## Data excerpt
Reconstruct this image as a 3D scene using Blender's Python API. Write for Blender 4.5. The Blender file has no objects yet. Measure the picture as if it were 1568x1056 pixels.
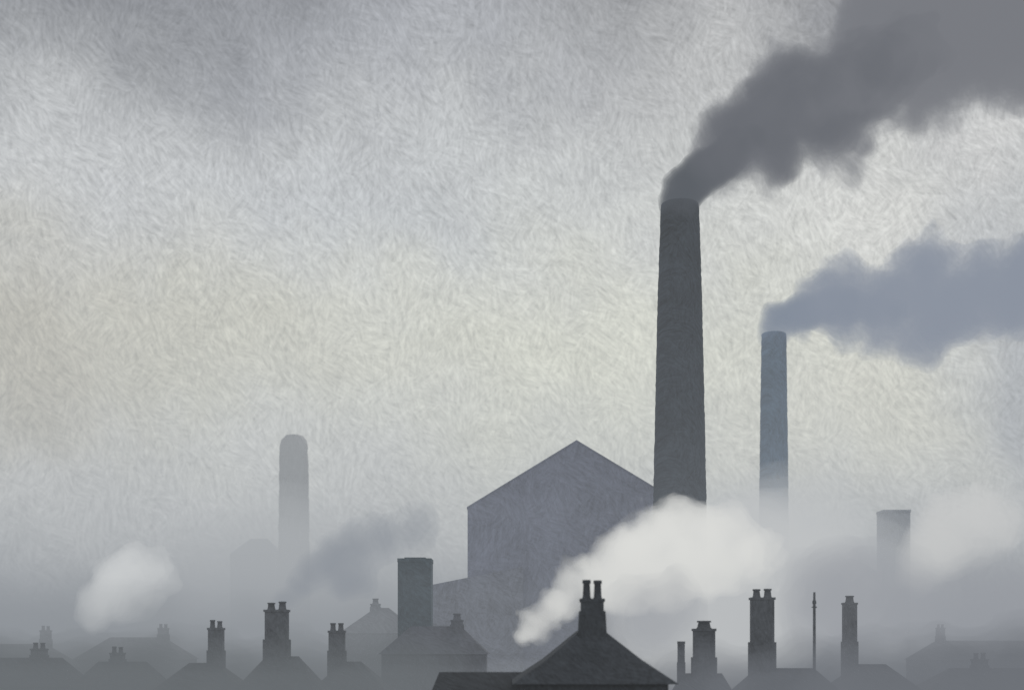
import bpy, math, random
from mathutils import Vector, Matrix
random.seed(7)
S=bpy.context.scene
F=2178.0; H=985.0; CZ=11.0
def X(px,d): return (px-784)/F*d
def Z(py,d): return CZ+(H-py)/F*d
def lin(c):
    return tuple(((v/255)/12.92 if v/255<=0.04045 else ((v/255+0.055)/1.055)**2.4) for v in c)
def rgba(c): return (*c,1.0)
S.view_settings.view_transform='Standard'; S.view_settings.look='None'

# ---------- node helpers ----------
class NT:
    def __init__(s,t): s.t=t
    def n(s,ty,**kw):
        nd=s.t.nodes.new(ty)
        for k,v in kw.items(): setattr(nd,k,v)
        return nd
    def put(s,sock,v):
        if isinstance(v,bpy.types.NodeSocket): s.t.links.new(v,sock)
        else: sock.default_value=v
    def m(s,op,a,b=0.0,c=0.0,clamp=False):
        nd=s.n('ShaderNodeMath',operation=op,use_clamp=clamp)
        s.put(nd.inputs[0],a); s.put(nd.inputs[1],b); s.put(nd.inputs[2],c); return nd.outputs[0]
    def vm(s,op,a,b=(0,0,0)):
        nd=s.n('ShaderNodeVectorMath',operation=op)
        s.put(nd.inputs[0],a)
        if op=='SCALE': s.put(nd.inputs['Scale'],b)
        else: s.put(nd.inputs[1],b)
        return nd.outputs['Value'] if op in('DISTANCE','LENGTH') else nd.outputs[0]
    def comb(s,x,y,z=0.0):
        nd=s.n('ShaderNodeCombineXYZ'); s.put(nd.inputs[0],x);s.put(nd.inputs[1],y);s.put(nd.inputs[2],z); return nd.outputs[0]
    def noise(s,vec,scale,detail=2.0,rough=0.5):
        nd=s.n('ShaderNodeTexNoise'); s.put(nd.inputs['Vector'],vec); nd.inputs['Scale'].default_value=scale
        nd.inputs['Detail'].default_value=detail; nd.inputs['Roughness'].default_value=rough; return nd
    def mix(s,f,a,b,bt='MIX'):
        nd=s.n('ShaderNodeMix',data_type='RGBA',blend_type=bt)
        s.put(nd.inputs[0],f); s.put(nd.inputs[6],a); s.put(nd.inputs[7],b); return nd.outputs[2]
    def strokes(s,v):
        """short irregular streaks; 1 unit ~ one streak length"""
        out=None
        wob=s.noise(v,0.9,0.0)
        v2=s.vm('ADD',v,s.vm('SCALE',wob.outputs['Color'],1.1))
        for sc,off,sp_ in ((0.5,0.0,1.7),(0.75,5.3,2.4)):
            vo=s.n('ShaderNodeTexVoronoi',voronoi_dimensions='2D'); s.put(vo.inputs['Vector'],s.vm('ADD',v2,(off,off,0))); vo.inputs['Scale'].default_value=sc
            sp=s.n('ShaderNodeSeparateColor'); s.put(sp.inputs[0],vo.outputs['Color'])
            ang=s.m('ADD',s.m('MULTIPLY',sp.outputs[0],sp_),0.1)
            r=s.n('ShaderNodeVectorRotate',rotation_type='Z_AXIS'); s.put(r.inputs['Vector'],v); s.put(r.inputs['Angle'],ang)
            nz=s.noise(s.vm('MULTIPLY',r.outputs[0],(0.9,3.6,1.0)),1.0,3.0,0.78); nz.noise_dimensions='2D'
            f=nz.outputs['Fac']
            out=f if out is None else s.m('MULTIPLY',s.m('ADD',out,f),0.5)
        return out

# ---------- world : overcast, smoky sky ----------
SUN_EL,SUN_AZ=math.radians(38),math.radians(15)
w=bpy.data.worlds.new("World"); S.world=w; w.use_nodes=True
t=w.node_tree; t.nodes.clear(); N=NT(t)
tc=N.n('ShaderNodeTexCoord'); sep=N.n('ShaderNodeSeparateXYZ'); N.put(sep.inputs[0],tc.outputs['Generated'])
az=N.m('ARCTAN2',sep.outputs[0],sep.outputs[1])
hyp=N.m('SQRT',N.m('ADD',N.m('MULTIPLY',sep.outputs[0],sep.outputs[0]),N.m('MULTIPLY',sep.outputs[1],sep.outputs[1])))
el=N.m('ARCTAN2',sep.outputs[2],hyp)
vec=N.comb(az,el,0.0)
wn=N.noise(vec,6.0,3.0,0.6)
wv=N.vm('ADD',vec,N.vm('SCALE',N.vm('SUBTRACT',wn.outputs['Color'],(0.5,0.5,0.5)),0.20))
ws=N.n('ShaderNodeSeparateXYZ'); N.put(ws.inputs[0],wv)
WA,WE=ws.outputs[0],ws.outputs[1]
def blob(col,px,py,rx,ry,c,s=1.0):
    u=math.atan((px-784)/F); v=math.atan((H-py)/F); a=rx/F; b=ry/F
    dx=N.m('DIVIDE',N.m('SUBTRACT',WA,u),a); dy=N.m('DIVIDE',N.m('SUBTRACT',WE,v),b)
    g=N.m('EXPONENT',N.m('MULTIPLY',N.m('ADD',N.m('MULTIPLY',dx,dx),N.m('MULTIPLY',dy,dy)),-1.0))
    return N.mix(N.m('MULTIPLY',g,s),col,rgba(lin(c)))
col=rgba(lin((200,202,203)))
mr=N.n('ShaderNodeMapRange',interpolation_type='SMOOTHSTEP'); N.put(mr.inputs[0],WE)
mr.inputs[1].default_value=0.28; mr.inputs[2].default_value=0.46
col=N.mix(mr.outputs[0],col,rgba(lin((121,123,128))))
for b in [(60,0,420,120,(120,122,128),.8),(640,90,260,110,(172,175,182),.6),(1500,10,330,140,(118,120,126),.9),(1080,70,190,120,(189,190,190),.8),
          (640,330,330,80,(182,187,196),.7),(900,560,520,220,(217,218,203),.95),(300,560,330,110,(203,202,187),.8),
          (30,600,170,210,(182,178,164),.85),(1330,640,180,150,(218,217,202),.8),(1350,330,260,130,(215,215,210),.85),
          (1568,620,90,330,(158,162,168),.8),(60,260,240,120,(198,200,201),.6),(250,790,400,80,(199,200,199),.8),(1530,190,90,50,(214,214,212),.8)]:
    col=blob(col,*b)
m2=N.n('ShaderNodeMapRange',interpolation_type='SMOOTHSTEP'); N.put(m2.inputs[0],WE)
m2.inputs[1].default_value=0.10; m2.inputs[2].default_value=-0.02
col=N.mix(m2.outputs[0],col,rgba(lin((134,138,144))))
st=N.strokes(N.vm('SCALE',vec,96.0))
cl=N.noise(vec,15.0,4.0,0.7).outputs['Fac']
fac=N.m('ADD',1.0,N.m('ADD',N.m('MULTIPLY',N.m('SUBTRACT',st,0.5),1.45),N.m('MULTIPLY',N.m('SUBTRACT',cl,0.5),0.4)))
col=N.vm('SCALE',col,fac)
sky=N.n('ShaderNodeTexSky',sky_type='NISHITA'); sky.sun_disc=False; sky.sun_elevation=SUN_EL; sky.sun_rotation=SUN_AZ
clouds=N.vm('SCALE',col,10.0)
final=N.mix(0.97,sky.outputs[0],clouds)
bg=N.n('ShaderNodeBackground'); N.put(bg.inputs[0],final); bg.inputs[1].default_value=0.1
o=N.n('ShaderNodeOutputWorld'); t.links.new(bg.outputs[0],o.inputs[0])
w.cycles.sampling_method='MANUAL'; w.cycles.sample_map_resolution=256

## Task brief
From the listing, extract all text exactly as given and drop any picture.

## Answer to the problem
Reconstruct this image as a 3D scene using Blender's Python API. Write for Blender 4.5. The Blender file has no objects yet. Measure the picture as if it were 1568x1056 pixels.
import bpy, math, random
from mathutils import Vector, Matrix
random.seed(7)
S=bpy.context.scene
F=2178.0; H=985.0; CZ=11.0
def X(px,d): return (px-784)/F*d
def Z(py,d): return CZ+(H-py)/F*d
def lin(c):
    return tuple(((v/255)/12.92 if v/255<=0.04045 else ((v/255+0.055)/1.055)**2.4) for v in c)
def rgba(c): return (*c,1.0)
S.view_settings.view_transform='Standard'; S.view_settings.look='None'

# ---------- node helpers ----------
class NT:
    def __init__(s,t): s.t=t
    def n(s,ty,**kw):
        nd=s.t.nodes.new(ty)
        for k,v in kw.items(): setattr(nd,k,v)
        return nd
    def put(s,sock,v):
        if isinstance(v,bpy.types.NodeSocket): s.t.links.new(v,sock)
        else: sock.default_value=v
    def m(s,op,a,b=0.0,c=0.0,clamp=False):
        nd=s.n('ShaderNodeMath',operation=op,use_clamp=clamp)
        s.put(nd.inputs[0],a); s.put(nd.inputs[1],b); s.put(nd.inputs[2],c); return nd.outputs[0]
    def vm(s,op,a,b=(0,0,0)):
        nd=s.n('ShaderNodeVectorMath',operation=op)
        s.put(nd.inputs[0],a)
        if op=='SCALE': s.put(nd.inputs['Scale'],b)
        else: s.put(nd.inputs[1],b)
        return nd.outputs['Value'] if op in('DISTANCE','LENGTH') else nd.outputs[0]
    def comb(s,x,y,z=0.0):
        nd=s.n('ShaderNodeCombineXYZ'); s.put(nd.inputs[0],x);s.put(nd.inputs[1],y);s.put(nd.inputs[2],z); return nd.outputs[0]
    def noise(s,vec,scale,detail=2.0,rough=0.5):
        nd=s.n('ShaderNodeTexNoise'); s.put(nd.inputs['Vector'],vec); nd.inputs['Scale'].default_value=scale
        nd.inputs['Detail'].default_value=detail; nd.inputs['Roughness'].default_value=rough; return nd
    def mix(s,f,a,b,bt='MIX'):
        nd=s.n('ShaderNodeMix',data_type='RGBA',blend_type=bt)
        s.put(nd.inputs[0],f); s.put(nd.inputs[6],a); s.put(nd.inputs[7],b); return nd.outputs[2]
    def strokes(s,v):
        """short irregular streaks; 1 unit ~ one streak length"""
        out=None
        wob=s.noise(v,0.9,0.0)
        v2=s.vm('ADD',v,s.vm('SCALE',wob.outputs['Color'],1.1))
        for sc,off,sp_ in ((0.5,0.0,1.7),(0.75,5.3,2.4)):
            vo=s.n('ShaderNodeTexVoronoi',voronoi_dimensions='2D'); s.put(vo.inputs['Vector'],s.vm('ADD',v2,(off,off,0))); vo.inputs['Scale'].default_value=sc
            sp=s.n('ShaderNodeSeparateColor'); s.put(sp.inputs[0],vo.outputs['Color'])
            ang=s.m('ADD',s.m('MULTIPLY',sp.outputs[0],sp_),0.1)
            r=s.n('ShaderNodeVectorRotate',rotation_type='Z_AXIS'); s.put(r.inputs['Vector'],v); s.put(r.inputs['Angle'],ang)
            nz=s.noise(s.vm('MULTIPLY',r.outputs[0],(0.9,3.6,1.0)),1.0,3.0,0.78); nz.noise_dimensions='2D'
            f=nz.outputs['Fac']
            out=f if out is None else s.m('MULTIPLY',s.m('ADD',out,f),0.5)
        return out

# ---------- world : overcast, smoky sky ----------
SUN_EL,SUN_AZ=math.radians(38),math.radians(15)
w=bpy.data.worlds.new("World"); S.world=w; w.use_nodes=True
t=w.node_tree; t.nodes.clear(); N=NT(t)
tc=N.n('ShaderNodeTexCoord'); sep=N.n('ShaderNodeSeparateXYZ'); N.put(sep.inputs[0],tc.outputs['Generated'])
az=N.m('ARCTAN2',sep.outputs[0],sep.outputs[1])
hyp=N.m('SQRT',N.m('ADD',N.m('MULTIPLY',sep.outputs[0],sep.outputs[0]),N.m('MULTIPLY',sep.outputs[1],sep.outputs[1])))
el=N.m('ARCTAN2',sep.outputs[2],hyp)
vec=N.comb(az,el,0.0)
wn=N.noise(vec,6.0,3.0,0.6)
wv=N.vm('ADD',vec,N.vm('SCALE',N.vm('SUBTRACT',wn.outputs['Color'],(0.5,0.5,0.5)),0.20))
ws=N.n('ShaderNodeSeparateXYZ'); N.put(ws.inputs[0],wv)
WA,WE=ws.outputs[0],ws.outputs[1]
def blob(col,px,py,rx,ry,c,s=1.0):
    u=math.atan((px-784)/F); v=math.atan((H-py)/F); a=rx/F; b=ry/F
    dx=N.m('DIVIDE',N.m('SUBTRACT',WA,u),a); dy=N.m('DIVIDE',N.m('SUBTRACT',WE,v),b)
    g=N.m('EXPONENT',N.m('MULTIPLY',N.m('ADD',N.m('MULTIPLY',dx,dx),N.m('MULTIPLY',dy,dy)),-1.0))
    return N.mix(N.m('MULTIPLY',g,s),col,rgba(lin(c)))
col=rgba(lin((200,202,203)))
mr=N.n('ShaderNodeMapRange',interpolation_type='SMOOTHSTEP'); N.put(mr.inputs[0],WE)
mr.inputs[1].default_value=0.28; mr.inputs[2].default_value=0.46
col=N.mix(mr.outputs[0],col,rgba(lin((121,123,128))))
for b in [(60,0,420,120,(120,122,128),.8),(640,90,260,110,(172,175,182),.6),(1500,10,330,140,(118,120,126),.9),(1080,70,190,120,(189,190,190),.8),
          (640,330,330,80,(182,187,196),.7),(900,560,520,220,(217,218,203),.95),(300,560,330,110,(203,202,187),.8),
          (30,600,170,210,(182,178,164),.85),(1330,640,180,150,(218,217,202),.8),(1350,330,260,130,(215,215,210),.85),
          (1568,620,90,330,(158,162,168),.8),(60,260,240,120,(198,200,201),.6),(250,790,400,80,(199,200,199),.8),(1530,190,90,50,(214,214,212),.8)]:
    col=blob(col,*b)
m2=N.n('ShaderNodeMapRange',interpolation_type='SMOOTHSTEP'); N.put(m2.inputs[0],WE)
m2.inputs[1].default_value=0.10; m2.inputs[2].default_value=-0.02
col=N.mix(m2.outputs[0],col,rgba(lin((134,138,144))))
st=N.strokes(N.vm('SCALE',vec,96.0))
cl=N.noise(vec,15.0,4.0,0.7).outputs['Fac']
fac=N.m('ADD',1.0,N.m('ADD',N.m('MULTIPLY',N.m('SUBTRACT',st,0.5),1.45),N.m('MULTIPLY',N.m('SUBTRACT',cl,0.5),0.4)))
col=N.vm('SCALE',col,fac)
sky=N.n('ShaderNodeTexSky',sky_type='NISHITA'); sky.sun_disc=False; sky.sun_elevation=SUN_EL; sky.sun_rotation=SUN_AZ
clouds=N.vm('SCALE',col,10.0)
final=N.mix(0.97,sky.outputs[0],clouds)
bg=N.n('ShaderNodeBackground'); N.put(bg.inputs[0],final); bg.inputs[1].default_value=0.1
o=N.n('ShaderNodeOutputWorld'); t.links.new(bg.outputs[0],o.inputs[0])
w.cycles.sampling_method='MANUAL'; w.cycles.sample_map_resolution=256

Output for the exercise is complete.